Ethics|United States

New Apps! New Tech! New Ethics?

An attorney keeps her client files on the hard drive of her laptop.  These files include confidential and sensitive client information, and attorney-client communications.  Leaving a dentist appointment, she discovers that her car’s windows have been smashed and that the property inside the car — including her GPS and her laptop — have been stolen.  She has not yet backed-up some of the data on the hard drive and cannot now duplicate the file for the client.

The client is furious.  The lawyer is mortified.  Is she also unethical?

This was one of several enticing hypotheticals discussed on a panel at the ABA Business Law Section’s Annual Meeting this month.  The panel, titled What You Need to Know About Ethics 20/20 and Why You Need to Know It,was scheduled at 8:00 a.m. on a Saturday during a meeting held in Las Vegas, and it was pretty near a sell-out.

Ethics 20/20 is the curiously named initiative that began in 2009 to review the entire Model Rules in light of changes in technology and the practice.  Some of its recommendations will be brought to the ABA House of Delegates at the Annual Meeting in August 2012, and others may be advanced at the ABA Midyear Meeting in February 2013.  This panel offered a glimpse of some of the problems with which the Commission has wrestled.

Our friend with the broken window was referred to Rule 1.6 when her client lodged an ethics grievance arising from the incident.  That rule strictly forbids disclosure of client information.  The complaint was dismissed but the Las Vegas panel suggested that the ethics reviewers may not have appreciated just how negligent the attorney had been — no back-up, no cloud, no encryption, not even a password barrier to prohibit anyone in possession of the laptop to gain all of its information.  A proposed new Rule 1.6(c) would impose an obligation to exercise “reasonable efforts” to prevent unauthorized or inadvertent access to client information.

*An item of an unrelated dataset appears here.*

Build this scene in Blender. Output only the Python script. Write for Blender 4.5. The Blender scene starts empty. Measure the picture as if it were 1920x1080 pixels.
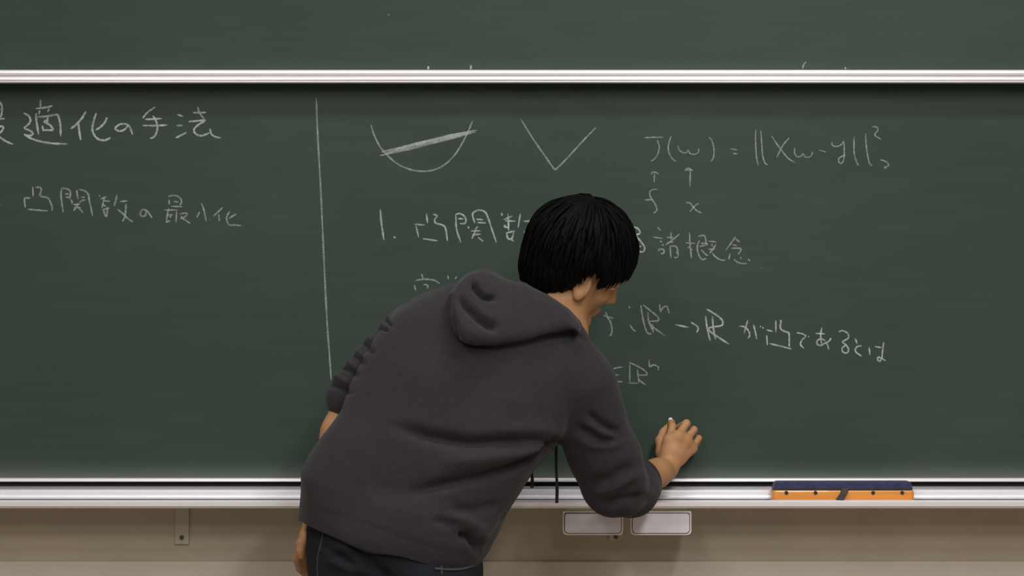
import bpy, bmesh, math, random
import numpy as np
from mathutils import Vector, Matrix

# ------------------------------------------------------------------ camera, light, exposure
SC = bpy.context.scene
COL = SC.collection
D, ZC, K0 = 5.5, 1.338, 0.0012          # camera distance from the board, eye height, metres per photo pixel on the board


def W(px, py, y=0.0):
    """a point of the room whose distance from the board is y (negative towards the audience)"""
    k = K0 * (D + y) / D
    return Vector(((px - 960) * k, y, ZC + (540 - py) * k))


cam = bpy.data.cameras.new('camera')
cam_o = bpy.data.objects.new('camera', cam)
COL.objects.link(cam_o)
cam.sensor_width = 36.0
cam.lens = 36.0 * D / (1920 * K0)
cam_o.location = (0, -D, ZC)
cam_o.rotation_euler = (math.radians(90), 0, 0)
cam.clip_end = 60
SC.camera = cam_o

SC.view_settings.view_transform = 'Standard'
SC.view_settings.look = 'None'
SC.view_settings.gamma = 1.0
SC.view_settings.use_curve_mapping = False
SC.view_settings.exposure = 0.0

world = bpy.data.worlds.new('world')
SC.world = world
world.use_nodes = True
world.node_tree.nodes['Background'].inputs[0].default_value = (0.9, 0.95, 1.0, 1)
world.node_tree.nodes['Background'].inputs[1].default_value = 0.02

CEIL = 3.05
# recessed fluorescent fixtures of the lecture room: (x, y, watts)
LAMPS = [(-1.5, -1.1, 3.0, 0), (0.3, -1.1, 12.0, 0), (2.1, -1.1, 4.0, 0),
         (-1.1, -2.5, 20.0, 90), (1.0, -2.5, 36.0, 90),
         (-1.1, -4.3, 38.0, 90), (1.0, -4.3, 50.0, 90),
         (-1.1, -6.3, 40.0, 90), (1.0, -6.3, 45.0, 90)]
for lx, ly, lw, lrot in LAMPS:
    ld = bpy.data.lights.new('tube_light', 'AREA')
    ld.shape = 'RECTANGLE'
    ld.size, ld.size_y = 1.24, 0.26
    ld.energy = lw
    ld.color = (1.0, 0.975, 0.955)
    lo = bpy.data.objects.new('tube_light', ld)
    COL.objects.link(lo)
    lo.location = (lx, ly, CEIL - 0.012)
    lo.rotation_euler = (0, 0, math.radians(lrot))


# ------------------------------------------------------------------ materials
def srgb(r, g, b):
    def f(c):
        c /= 255.0
        return c / 12.92 if c <= 0.04045 else ((c + 0.055) / 1.055) ** 2.4
    return (f(r), f(g), f(b), 1.0)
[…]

Another hypothetical was pointed at the Las Vegas meeting: A lawyer receives an email from a client with respect to strategies for an unannounced hostile tender offer, along with a directive that the lawyer respond very promptly.  The lawyer notes that the client’s email was sent from a hotel through its public wi-fi system and is neither secure nor encrypted.  Can the lawyer breach ethical obligations by virtue of the manner in which he responds?  Absolutely yes, says ABA Opinion 11-459.  A lawyer must warn the client of the risks of communications conducted on open, public internet channels.  “This obligation arises, at the very least, when the lawyer knows or reasonably should know that the client is likely to send or receive substantive client-lawyer communications via e-mail or other electronic means, using a business device or system under circumstances where there is a significant risk that the communications will be read by a third party.”

Mobility, as well as technology, raised interesting ethical concerns.  A partner in Firm A expresses interest in joining Firm B.  Among the inquiries posed by the prospective firm is the lawyer’s “portable” client list (to determine whether conflicts would arise with the firm’s existing client base) and the nature and billing amounts of his work for those clients (to determine the economic value of the new prospective partner to the firm).  May the firm ask, and may the lawyer disclose, either or both?  Yes, but only to a point, says the proposed new Rule 1.6(b)(7).  Rule 1.6(a) states the attorney may not disclose client confidences except in circumstances set forth in 1.6(b)(1-6).  The proposed new exception (7) would provide that the information can be disclosed to the extent necessary to determine conflicts of interest, and may be used only for that purpose.  Proposed Comment 13 explains that such disclosure, while important and even necessary in cases of mergers or transfers between firms, nevertheless may not take place if revealing the information could be adverse to the client.

Among the many other examples, this last one confirms what we all learned in law school: That “ethics” doesn’t mean “logic.”  An attorney admitted in England is asked to come to America to render advice on English law to a firm’s New York client.  May she do so?  No, says Rule 5.5, which forbids the practice of law (i.e., rendering legal advice) by a person not admitted to practice in the jurisdiction in which the advice is rendered.  So the English lawyer stays in London and counsels the client using Skype.  Any problem?  None at all.

(The Commission is proposing a “temporary practice” revision of Rule 5.5.  But ain’t life a wonder?)